(Dataset excerpt)
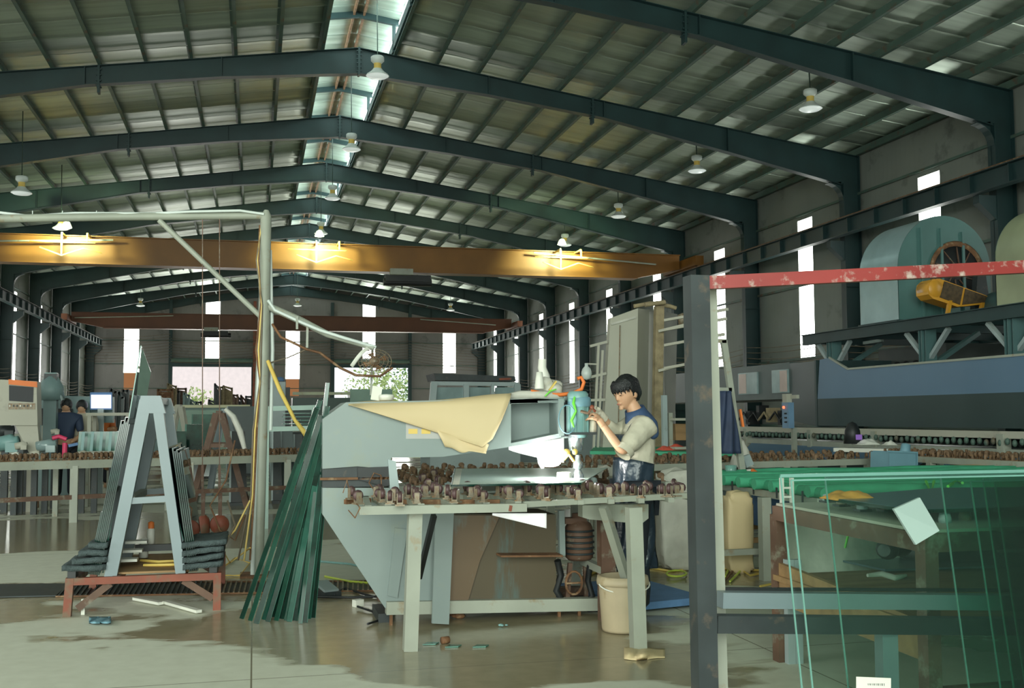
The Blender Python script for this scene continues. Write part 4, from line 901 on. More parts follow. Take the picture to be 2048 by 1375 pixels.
R0, R1 = AR0+Vector((.06, 0, 0)), AR1+Vector((.06, 0, 0))
for i in range(5):
    off = .013*i; p1 = R0.lerp(R1, (.72, .7, .71, .69, .7)[i])
    lean(R0.x+off, ZT+.01, p1.x+off, p1.z, TY0+.02+.01*i, TY1-.25, TY1-.25, .009, 'dark green glass sheet in the slim trolley stack, %s from the leg' % ORD[i], 'glass sheets leaning on the slim side', 'glass_dark')
a_, b_, c_, d_ = aY(322, 902, 8.4), aY(362, 886, 8.9), aY(396, 1066, 9.2), aY(368, 1086, 8.45)
g = thing('glass_offcut', d_, 'crooked clear glass offcut leaning out from the slim stack', 'glass sheet')
part('sheet', MB().prism([a_, b_, c_, d_], (.006, .0, 0)), 'glass_green', g); part('cut_edge', MB().bar(a_, b_, .012).bar(b_, c_, .008), 'panel_beige', g)
# foam / rubber pads piled on the trolley
def pad(xa, xb, z, tilt, label, m='rubber'):
    def fn(u, v): return (xa+(xb-xa)*u, TY0-.03+.6*v, z+tilt*u+.004*math.sin(5*u+z*40)+.002*math.sin(9*v+20*u))
    return solo('rubber_pad', MB().grid(fn, 12, 8, .036), m, label, 'pad', 'ribbed rubber pads on the trolley')
base = aY(0, 1140, TY0).z
for i, (pl, pr, py, nm) in enumerate(((125, 212, 1122, 'bottom'), (145, 215, 1107, 'second'), (158, 215, 1092, 'third'), (178, 216, 1077, 'top'))):
    a_, b_ = aY(pl, py, TY0), aY(pr, py, TY0); pad(a_.x, b_.x, ZT+.085+.052*i, 0, 'dark rubber pad, %s of the pile on the drain cover side of the trolley' % nm)
for i, (pl, pr, nm) in enumerate(((366, 446, 'bottom'), (365, 447, 'second'), (364, 447, 'third'), (363, 453, 'top'))):
    a_, b_ = aY(pl, 1120, TY0), aY(pr, 1120, TY0); pad(a_.x, b_.x, ZT+.06+.052*i, .028, 'grey rubber pad, %s of the pile beside the slim glass stack' % nm)
solo('spray_bottle', MB().lathe([(.001, 0), (.035, 0), (.036, .1), (.02, .13), (.018, .15), (.001, .15)], (-.84, 9.0, .3), n=14), 'white_plastic', 'white plastic bottle standing inside the A-frame', 'bottle')
ob = thing('orange_cap_bottle', (-.8, 9.15, .36), 'small bottle with orange cap inside the A-frame', 'bottle')
part('bottle', MB().lathe([(.001, 0), (.03, 0), (.03, .14), (.02, .16)], (-.8, 9.15, .36), n=14), 'white_plastic', ob); part('cap', MB().lathe([(.024, .15), (.024, .2), (.001, .21)], (-.8, 9.15, .36), n=14), 'orange', ob)
solo('yellow_hose', MB().tube([(-.85, 8.9, .29), (-.7, 8.7, .3), (-.55, 8.8, .29), (-.45, 8.6, .29), (-.6, 8.5, .3), (-.8, 8.6, .29)], .012, 6), 'yellow', 'dull yellow hose coiled on the trolley floor', 'hose')
solo('trolley_board', MB().span((-1.0, 8.3, .27), (-.4, 9.3, .285)), 'wood', 'pale plywood board on the trolley floor', 'board')
for (xa, ya, xb, yb) in ((330, 1203, 398, 1222), (270, 1196, 322, 1206)):
    solo('white_strip', MB().bar(aZ(xa, ya, .02), aZ(xb, yb, .02), .045, .02), 'white_plastic', 'white plastic strip lying under the trolley' + (' near its foot' if xa == 330 else ' beside the drain'), 'strip')
solo('blue_cloth', MB().grid(lambda u, v: aZ(178+44*u, 1232+12*v, .01+.02*abs(math.sin(6*u+3*v))), 8, 4, .008), 'cyan_box', 'small blue cloth on the dry floor before the trolley', 'cloth')
solo('white_stub', MB().bar(aZ(166, 1228, 0), aZ(166, 1228, 0)+Vector((0, 0, .11)), .025), 'white_plastic', 'short white stub standing beside the red trolley leg', 'stub')
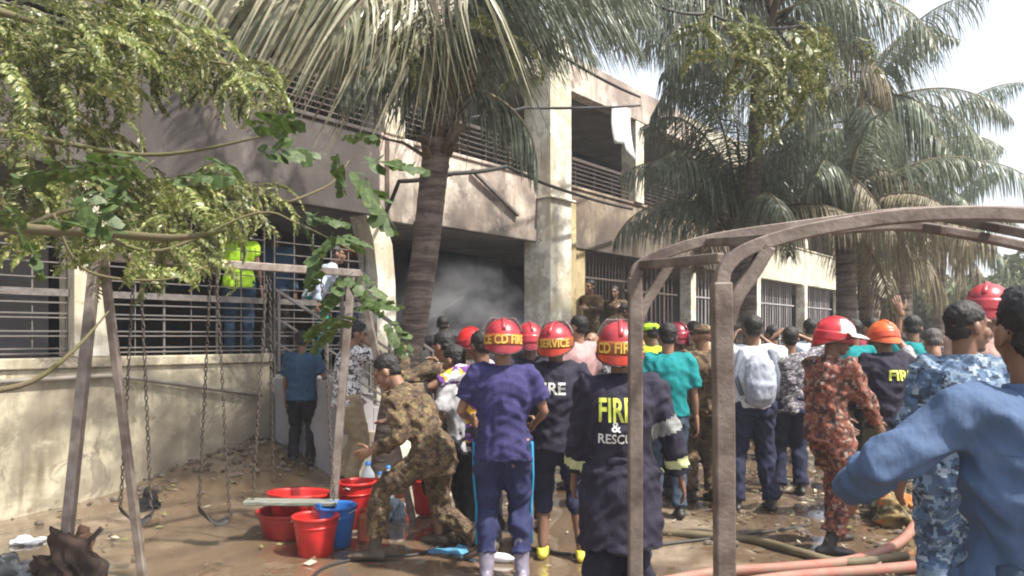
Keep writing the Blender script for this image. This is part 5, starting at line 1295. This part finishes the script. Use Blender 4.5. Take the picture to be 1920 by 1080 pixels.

* Goal *
Repeat everything in the records precisely. Images are excluded from the copy.

* Solution to this task *
The Blender Python script for this scene continues. Write part 4, from line 901 on. More parts follow. Take the picture to be 2048 by 1375 pixels.
R0, R1 = AR0+Vector((.06, 0, 0)), AR1+Vector((.06, 0, 0))
for i in range(5):
    off = .013*i; p1 = R0.lerp(R1, (.72, .7, .71, .69, .7)[i])
    lean(R0.x+off, ZT+.01, p1.x+off, p1.z, TY0+.02+.01*i, TY1-.25, TY1-.25, .009, 'dark green glass sheet in the slim trolley stack, %s from the leg' % ORD[i], 'glass sheets leaning on the slim side', 'glass_dark')
a_, b_, c_, d_ = aY(322, 902, 8.4), aY(362, 886, 8.9), aY(396, 1066, 9.2), aY(368, 1086, 8.45)
g = thing('glass_offcut', d_, 'crooked clear glass offcut leaning out from the slim stack', 'glass sheet')
part('sheet', MB().prism([a_, b_, c_, d_], (.006, .0, 0)), 'glass_green', g); part('cut_edge', MB().bar(a_, b_, .012).bar(b_, c_, .008), 'panel_beige', g)
# foam / rubber pads piled on the trolley
def pad(xa, xb, z, tilt, label, m='rubber'):
    def fn(u, v): return (xa+(xb-xa)*u, TY0-.03+.6*v, z+tilt*u+.004*math.sin(5*u+z*40)+.002*math.sin(9*v+20*u))
    return solo('rubber_pad', MB().grid(fn, 12, 8, .036), m, label, 'pad', 'ribbed rubber pads on the trolley')
base = aY(0, 1140, TY0).z
for i, (pl, pr, py, nm) in enumerate(((125, 212, 1122, 'bottom'), (145, 215, 1107, 'second'), (158, 215, 1092, 'third'), (178, 216, 1077, 'top'))):
    a_, b_ = aY(pl, py, TY0), aY(pr, py, TY0); pad(a_.x, b_.x, ZT+.085+.052*i, 0, 'dark rubber pad, %s of the pile on the drain cover side of the trolley' % nm)
for i, (pl, pr, nm) in enumerate(((366, 446, 'bottom'), (365, 447, 'second'), (364, 447, 'third'), (363, 453, 'top'))):
    a_, b_ = aY(pl, 1120, TY0), aY(pr, 1120, TY0); pad(a_.x, b_.x, ZT+.06+.052*i, .028, 'grey rubber pad, %s of the pile beside the slim glass stack' % nm)
solo('spray_bottle', MB().lathe([(.001, 0), (.035, 0), (.036, .1), (.02, .13), (.018, .15), (.001, .15)], (-.84, 9.0, .3), n=14), 'white_plastic', 'white plastic bottle standing inside the A-frame', 'bottle')
ob = thing('orange_cap_bottle', (-.8, 9.15, .36), 'small bottle with orange cap inside the A-frame', 'bottle')
part('bottle', MB().lathe([(.001, 0), (.03, 0), (.03, .14), (.02, .16)], (-.8, 9.15, .36), n=14), 'white_plastic', ob); part('cap', MB().lathe([(.024, .15), (.024, .2), (.001, .21)], (-.8, 9.15, .36), n=14), 'orange', ob)
solo('yellow_hose', MB().tube([(-.85, 8.9, .29), (-.7, 8.7, .3), (-.55, 8.8, .29), (-.45, 8.6, .29), (-.6, 8.5, .3), (-.8, 8.6, .29)], .012, 6), 'yellow', 'dull yellow hose coiled on the trolley floor', 'hose')
solo('trolley_board', MB().span((-1.0, 8.3, .27), (-.4, 9.3, .285)), 'wood', 'pale plywood board on the trolley floor', 'board')
for (xa, ya, xb, yb) in ((330, 1203, 398, 1222), (270, 1196, 322, 1206)):
    solo('white_strip', MB().bar(aZ(xa, ya, .02), aZ(xb, yb, .02), .045, .02), 'white_plastic', 'white plastic strip lying under the trolley' + (' near its foot' if xa == 330 else ' beside the drain'), 'strip')
solo('blue_cloth', MB().grid(lambda u, v: aZ(178+44*u, 1232+12*v, .01+.02*abs(math.sin(6*u+3*v))), 8, 4, .008), 'cyan_box', 'small blue cloth on the dry floor before the trolley', 'cloth')
solo('white_stub', MB().bar(aZ(166, 1228, 0), aZ(166, 1228, 0)+Vector((0, 0, .11)), .025), 'white_plastic', 'short white stub standing beside the red trolley leg', 'stub')
Keep writing the Blender script for this image. This is part 5, starting at line 1295. This part finishes the script. Use Blender 4.5. Take the picture to be 1920 by 1080 pixels.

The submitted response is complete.